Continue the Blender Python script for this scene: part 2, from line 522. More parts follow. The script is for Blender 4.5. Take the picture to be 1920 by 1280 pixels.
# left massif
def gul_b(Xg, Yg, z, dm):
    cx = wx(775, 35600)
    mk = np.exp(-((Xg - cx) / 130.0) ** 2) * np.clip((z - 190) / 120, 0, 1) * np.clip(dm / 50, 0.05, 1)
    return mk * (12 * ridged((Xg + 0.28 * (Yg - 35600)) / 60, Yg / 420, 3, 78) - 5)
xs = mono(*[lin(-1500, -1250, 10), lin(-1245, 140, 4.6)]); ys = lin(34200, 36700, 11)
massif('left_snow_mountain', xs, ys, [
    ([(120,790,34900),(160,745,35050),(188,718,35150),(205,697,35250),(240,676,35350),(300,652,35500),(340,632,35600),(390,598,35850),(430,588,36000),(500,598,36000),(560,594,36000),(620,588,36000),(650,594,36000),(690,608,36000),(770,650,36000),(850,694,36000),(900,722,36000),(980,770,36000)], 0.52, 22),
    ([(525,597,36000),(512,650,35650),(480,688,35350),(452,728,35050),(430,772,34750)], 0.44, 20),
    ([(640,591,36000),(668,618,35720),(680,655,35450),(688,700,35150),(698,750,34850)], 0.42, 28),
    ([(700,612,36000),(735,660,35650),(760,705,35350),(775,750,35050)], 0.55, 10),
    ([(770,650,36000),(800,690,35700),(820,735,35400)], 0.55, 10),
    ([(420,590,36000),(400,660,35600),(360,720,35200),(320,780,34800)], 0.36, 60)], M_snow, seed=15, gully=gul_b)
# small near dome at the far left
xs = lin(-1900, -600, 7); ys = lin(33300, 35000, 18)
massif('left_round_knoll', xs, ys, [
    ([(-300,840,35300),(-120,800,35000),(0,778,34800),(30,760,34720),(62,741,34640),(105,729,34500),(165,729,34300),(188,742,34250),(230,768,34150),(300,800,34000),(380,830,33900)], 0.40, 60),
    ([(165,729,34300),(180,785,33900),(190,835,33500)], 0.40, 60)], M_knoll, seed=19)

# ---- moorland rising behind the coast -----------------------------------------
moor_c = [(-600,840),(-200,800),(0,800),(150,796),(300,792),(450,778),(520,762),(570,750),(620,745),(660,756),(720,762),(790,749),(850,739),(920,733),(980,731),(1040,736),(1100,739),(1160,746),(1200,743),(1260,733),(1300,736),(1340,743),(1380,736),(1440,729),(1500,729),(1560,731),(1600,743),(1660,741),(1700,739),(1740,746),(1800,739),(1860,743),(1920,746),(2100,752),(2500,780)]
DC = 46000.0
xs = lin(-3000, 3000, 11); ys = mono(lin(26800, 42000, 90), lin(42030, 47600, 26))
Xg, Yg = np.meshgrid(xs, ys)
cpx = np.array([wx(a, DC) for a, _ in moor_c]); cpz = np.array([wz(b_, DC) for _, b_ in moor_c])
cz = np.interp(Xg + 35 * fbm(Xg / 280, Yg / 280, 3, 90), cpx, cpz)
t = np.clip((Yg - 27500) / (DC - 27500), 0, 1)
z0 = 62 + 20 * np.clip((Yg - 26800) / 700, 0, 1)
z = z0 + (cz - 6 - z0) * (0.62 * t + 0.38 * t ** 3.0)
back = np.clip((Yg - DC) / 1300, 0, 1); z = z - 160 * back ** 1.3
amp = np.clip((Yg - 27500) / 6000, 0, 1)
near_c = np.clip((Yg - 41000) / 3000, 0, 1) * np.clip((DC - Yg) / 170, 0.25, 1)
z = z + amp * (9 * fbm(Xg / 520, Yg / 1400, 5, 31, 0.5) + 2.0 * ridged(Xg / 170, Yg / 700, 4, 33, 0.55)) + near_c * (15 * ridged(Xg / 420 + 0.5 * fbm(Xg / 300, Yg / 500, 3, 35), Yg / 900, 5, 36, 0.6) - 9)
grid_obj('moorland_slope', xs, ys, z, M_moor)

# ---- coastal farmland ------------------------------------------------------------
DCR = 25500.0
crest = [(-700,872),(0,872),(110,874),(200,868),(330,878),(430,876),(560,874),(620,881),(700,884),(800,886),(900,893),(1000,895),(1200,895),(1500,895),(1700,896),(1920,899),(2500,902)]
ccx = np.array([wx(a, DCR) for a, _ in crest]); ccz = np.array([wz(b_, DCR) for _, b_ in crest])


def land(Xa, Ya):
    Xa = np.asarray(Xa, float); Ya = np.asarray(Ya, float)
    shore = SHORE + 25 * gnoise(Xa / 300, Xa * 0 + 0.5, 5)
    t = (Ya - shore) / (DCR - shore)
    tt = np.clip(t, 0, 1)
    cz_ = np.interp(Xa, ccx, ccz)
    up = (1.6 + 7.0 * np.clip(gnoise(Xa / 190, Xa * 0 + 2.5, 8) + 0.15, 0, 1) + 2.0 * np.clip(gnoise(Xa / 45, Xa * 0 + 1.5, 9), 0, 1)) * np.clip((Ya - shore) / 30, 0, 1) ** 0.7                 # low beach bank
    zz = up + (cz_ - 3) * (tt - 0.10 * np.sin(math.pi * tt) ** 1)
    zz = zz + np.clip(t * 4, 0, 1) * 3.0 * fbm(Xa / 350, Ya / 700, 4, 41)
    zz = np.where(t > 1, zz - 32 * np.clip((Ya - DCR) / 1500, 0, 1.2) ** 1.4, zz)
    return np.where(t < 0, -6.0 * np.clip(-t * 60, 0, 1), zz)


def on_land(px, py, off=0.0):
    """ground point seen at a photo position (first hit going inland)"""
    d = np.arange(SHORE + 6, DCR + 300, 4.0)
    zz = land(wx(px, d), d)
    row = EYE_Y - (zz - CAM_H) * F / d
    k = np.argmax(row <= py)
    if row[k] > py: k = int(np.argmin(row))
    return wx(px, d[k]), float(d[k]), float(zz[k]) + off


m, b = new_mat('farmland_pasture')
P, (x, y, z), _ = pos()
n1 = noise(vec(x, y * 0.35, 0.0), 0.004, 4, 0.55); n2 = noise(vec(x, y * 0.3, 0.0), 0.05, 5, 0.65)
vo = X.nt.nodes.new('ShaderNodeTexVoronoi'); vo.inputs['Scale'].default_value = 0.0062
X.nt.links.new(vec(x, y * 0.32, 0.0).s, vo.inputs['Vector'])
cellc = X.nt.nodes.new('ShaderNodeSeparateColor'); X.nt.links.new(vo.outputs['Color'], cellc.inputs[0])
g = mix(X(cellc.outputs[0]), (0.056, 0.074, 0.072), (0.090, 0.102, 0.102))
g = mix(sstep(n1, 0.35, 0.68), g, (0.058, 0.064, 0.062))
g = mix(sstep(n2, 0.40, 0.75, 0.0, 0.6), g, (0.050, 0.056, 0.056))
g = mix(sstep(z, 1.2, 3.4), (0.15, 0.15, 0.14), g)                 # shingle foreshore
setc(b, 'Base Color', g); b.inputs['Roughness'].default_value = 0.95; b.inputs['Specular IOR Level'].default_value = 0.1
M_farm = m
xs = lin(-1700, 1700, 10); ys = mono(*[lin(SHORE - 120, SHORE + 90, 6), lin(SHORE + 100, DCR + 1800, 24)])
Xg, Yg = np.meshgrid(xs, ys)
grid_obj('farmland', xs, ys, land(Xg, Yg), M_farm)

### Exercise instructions
Type out the whole listing above again, exactly as it stands.

### Answer below
Continue the Blender Python script for this scene: part 2, from line 522. More parts follow. The script is for Blender 4.5. Take the picture to be 1920 by 1280 pixels.
# left massif
def gul_b(Xg, Yg, z, dm):
    cx = wx(775, 35600)
    mk = np.exp(-((Xg - cx) / 130.0) ** 2) * np.clip((z - 190) / 120, 0, 1) * np.clip(dm / 50, 0.05, 1)
    return mk * (12 * ridged((Xg + 0.28 * (Yg - 35600)) / 60, Yg / 420, 3, 78) - 5)
xs = mono(*[lin(-1500, -1250, 10), lin(-1245, 140, 4.6)]); ys = lin(34200, 36700, 11)
massif('left_snow_mountain', xs, ys, [
    ([(120,790,34900),(160,745,35050),(188,718,35150),(205,697,35250),(240,676,35350),(300,652,35500),(340,632,35600),(390,598,35850),(430,588,36000),(500,598,36000),(560,594,36000),(620,588,36000),(650,594,36000),(690,608,36000),(770,650,36000),(850,694,36000),(900,722,36000),(980,770,36000)], 0.52, 22),
    ([(525,597,36000),(512,650,35650),(480,688,35350),(452,728,35050),(430,772,34750)], 0.44, 20),
    ([(640,591,36000),(668,618,35720),(680,655,35450),(688,700,35150),(698,750,34850)], 0.42, 28),
    ([(700,612,36000),(735,660,35650),(760,705,35350),(775,750,35050)], 0.55, 10),
    ([(770,650,36000),(800,690,35700),(820,735,35400)], 0.55, 10),
    ([(420,590,36000),(400,660,35600),(360,720,35200),(320,780,34800)], 0.36, 60)], M_snow, seed=15, gully=gul_b)
# small near dome at the far left
xs = lin(-1900, -600, 7); ys = lin(33300, 35000, 18)
massif('left_round_knoll', xs, ys, [
    ([(-300,840,35300),(-120,800,35000),(0,778,34800),(30,760,34720),(62,741,34640),(105,729,34500),(165,729,34300),(188,742,34250),(230,768,34150),(300,800,34000),(380,830,33900)], 0.40, 60),
    ([(165,729,34300),(180,785,33900),(190,835,33500)], 0.40, 60)], M_knoll, seed=19)

# ---- moorland rising behind the coast -----------------------------------------
moor_c = [(-600,840),(-200,800),(0,800),(150,796),(300,792),(450,778),(520,762),(570,750),(620,745),(660,756),(720,762),(790,749),(850,739),(920,733),(980,731),(1040,736),(1100,739),(1160,746),(1200,743),(1260,733),(1300,736),(1340,743),(1380,736),(1440,729),(1500,729),(1560,731),(1600,743),(1660,741),(1700,739),(1740,746),(1800,739),(1860,743),(1920,746),(2100,752),(2500,780)]
DC = 46000.0
xs = lin(-3000, 3000, 11); ys = mono(lin(26800, 42000, 90), lin(42030, 47600, 26))
Xg, Yg = np.meshgrid(xs, ys)
cpx = np.array([wx(a, DC) for a, _ in moor_c]); cpz = np.array([wz(b_, DC) for _, b_ in moor_c])
cz = np.interp(Xg + 35 * fbm(Xg / 280, Yg / 280, 3, 90), cpx, cpz)
t = np.clip((Yg - 27500) / (DC - 27500), 0, 1)
z0 = 62 + 20 * np.clip((Yg - 26800) / 700, 0, 1)
z = z0 + (cz - 6 - z0) * (0.62 * t + 0.38 * t ** 3.0)
back = np.clip((Yg - DC) / 1300, 0, 1); z = z - 160 * back ** 1.3
amp = np.clip((Yg - 27500) / 6000, 0, 1)
near_c = np.clip((Yg - 41000) / 3000, 0, 1) * np.clip((DC - Yg) / 170, 0.25, 1)
z = z + amp * (9 * fbm(Xg / 520, Yg / 1400, 5, 31, 0.5) + 2.0 * ridged(Xg / 170, Yg / 700, 4, 33, 0.55)) + near_c * (15 * ridged(Xg / 420 + 0.5 * fbm(Xg / 300, Yg / 500, 3, 35), Yg / 900, 5, 36, 0.6) - 9)
grid_obj('moorland_slope', xs, ys, z, M_moor)

# ---- coastal farmland ------------------------------------------------------------
DCR = 25500.0
crest = [(-700,872),(0,872),(110,874),(200,868),(330,878),(430,876),(560,874),(620,881),(700,884),(800,886),(900,893),(1000,895),(1200,895),(1500,895),(1700,896),(1920,899),(2500,902)]
ccx = np.array([wx(a, DCR) for a, _ in crest]); ccz = np.array([wz(b_, DCR) for _, b_ in crest])


def land(Xa, Ya):
    Xa = np.asarray(Xa, float); Ya = np.asarray(Ya, float)
    shore = SHORE + 25 * gnoise(Xa / 300, Xa * 0 + 0.5, 5)
    t = (Ya - shore) / (DCR - shore)
    tt = np.clip(t, 0, 1)
    cz_ = np.interp(Xa, ccx, ccz)
    up = (1.6 + 7.0 * np.clip(gnoise(Xa / 190, Xa * 0 + 2.5, 8) + 0.15, 0, 1) + 2.0 * np.clip(gnoise(Xa / 45, Xa * 0 + 1.5, 9), 0, 1)) * np.clip((Ya - shore) / 30, 0, 1) ** 0.7                 # low beach bank
    zz = up + (cz_ - 3) * (tt - 0.10 * np.sin(math.pi * tt) ** 1)
    zz = zz + np.clip(t * 4, 0, 1) * 3.0 * fbm(Xa / 350, Ya / 700, 4, 41)
    zz = np.where(t > 1, zz - 32 * np.clip((Ya - DCR) / 1500, 0, 1.2) ** 1.4, zz)
    return np.where(t < 0, -6.0 * np.clip(-t * 60, 0, 1), zz)


def on_land(px, py, off=0.0):
    """ground point seen at a photo position (first hit going inland)"""
    d = np.arange(SHORE + 6, DCR + 300, 4.0)
    zz = land(wx(px, d), d)
    row = EYE_Y - (zz - CAM_H) * F / d
    k = np.argmax(row <= py)
    if row[k] > py: k = int(np.argmin(row))
    return wx(px, d[k]), float(d[k]), float(zz[k]) + off


m, b = new_mat('farmland_pasture')
P, (x, y, z), _ = pos()
n1 = noise(vec(x, y * 0.35, 0.0), 0.004, 4, 0.55); n2 = noise(vec(x, y * 0.3, 0.0), 0.05, 5, 0.65)
vo = X.nt.nodes.new('ShaderNodeTexVoronoi'); vo.inputs['Scale'].default_value = 0.0062
X.nt.links.new(vec(x, y * 0.32, 0.0).s, vo.inputs['Vector'])
cellc = X.nt.nodes.new('ShaderNodeSeparateColor'); X.nt.links.new(vo.outputs['Color'], cellc.inputs[0])
g = mix(X(cellc.outputs[0]), (0.056, 0.074, 0.072), (0.090, 0.102, 0.102))
g = mix(sstep(n1, 0.35, 0.68), g, (0.058, 0.064, 0.062))
g = mix(sstep(n2, 0.40, 0.75, 0.0, 0.6), g, (0.050, 0.056, 0.056))
g = mix(sstep(z, 1.2, 3.4), (0.15, 0.15, 0.14), g)                 # shingle foreshore
setc(b, 'Base Color', g); b.inputs['Roughness'].default_value = 0.95; b.inputs['Specular IOR Level'].default_value = 0.1
M_farm = m
xs = lin(-1700, 1700, 10); ys = mono(*[lin(SHORE - 120, SHORE + 90, 6), lin(SHORE + 100, DCR + 1800, 24)])
Xg, Yg = np.meshgrid(xs, ys)
grid_obj('farmland', xs, ys, land(Xg, Yg), M_farm)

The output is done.